Jacques 3, 1-12

LES  MAUX  DE  LA  LANGUE

Père Dominique Collin

Croire dans le monde à venir, Lettre de Jacques, p. 76s

 

          Aujourd’hui comme hier, toute prise de parole demande une véritable responsabilité si on veut empêcher qu’elle trébuche ! Saint Jacques n’est pas dupe : rare est l’homme accompli qui ne tombe jamais dans le piège que lui tend sa propre langue !

            C’est donc au phénomène de la langue bien pendue que, non sans humour, Jacques consacre ce passage haut en couleur et unique dans tout le Nouveau Testament. Jacques voit bien que la langue, ce petit membre, se vantant de grands effets n’est pas, comme on le croit, que l’organe de la parole, mais aussi celui de la… convoitise. Ou, pour être plus exact, que la langue sert à la fois d’organe aussi bien à l’expression de la parole de vérité qu’à la convoitise, maîtresse de séduction.

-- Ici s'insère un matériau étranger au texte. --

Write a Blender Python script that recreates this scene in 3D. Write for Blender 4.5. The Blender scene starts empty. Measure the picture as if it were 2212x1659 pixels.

            Avec la langue, nous bénissons le Seigneur et Père ; avec elle aussi nous maudissons les hommes qui sont à l’image de Dieu ; de la même bouche sortent à la fois bénédiction et malédiction. Comment appeler une langue qui aussi bien maudit que bénit, sinon de fourchue, comme l’est la langue bifide du serpent ? Cela ne vous rappelle-t-il pas quelque chose ? Le serpent de la Genèse dont il est écrit qu’il a séduit l’homme et la femme en leur faisant convoiter le fruit de l’arbre de la connaissance du bien et du mal…

            Que la langue soit l’organe de la convoitise explique pourquoi elle nous tient en son pouvoir : la langue, nul homme ne peut la dompter. Ne parle-t-on pas de langue de vipère ? En revanche, si l’on pouvait être maître de sa langue, on commanderait au corps tout entier ! Qui peut se vanter d’être tellement sourd à la voix de la convoitise tapie en lui au point de pouvoir tenir sa langue ? Il est vrai et facilement vérifiable que la langue peut être incendiaire : un mot suffit parfois à mettre le feu ! La métaphore de l’incendie est particulièrement saisissante : La langue est un feu, écrit Jacques, parce qu’elle s’alimente directement dans la géhenne, du nom de cet endroit à Jérusalem où l’on entassait et brûlait les immondices. Rien d’étonnant donc à ce que la langue soit ordurière… La langue, qui s’attise dans le feu de la géhenne, est une langue qui brûle de convoitise et qui, comme le moyeu central échauffé d’une roue, enflamme tout le cycle des générations depuis que l’homme est parlant. Vision particulièrement sombre et pessimiste ? Oui, certainement, mais qui s’explique pour cette raison fondamentale que Jacques rappelle encore ici : La langue est aussi un feu, le feu de l’injustice. Si notre monde est injuste en raison de la convoitise qui y règne, il est légitime de penser que l’injustice est toujours liée à cet organe de perversion qu’est la parole.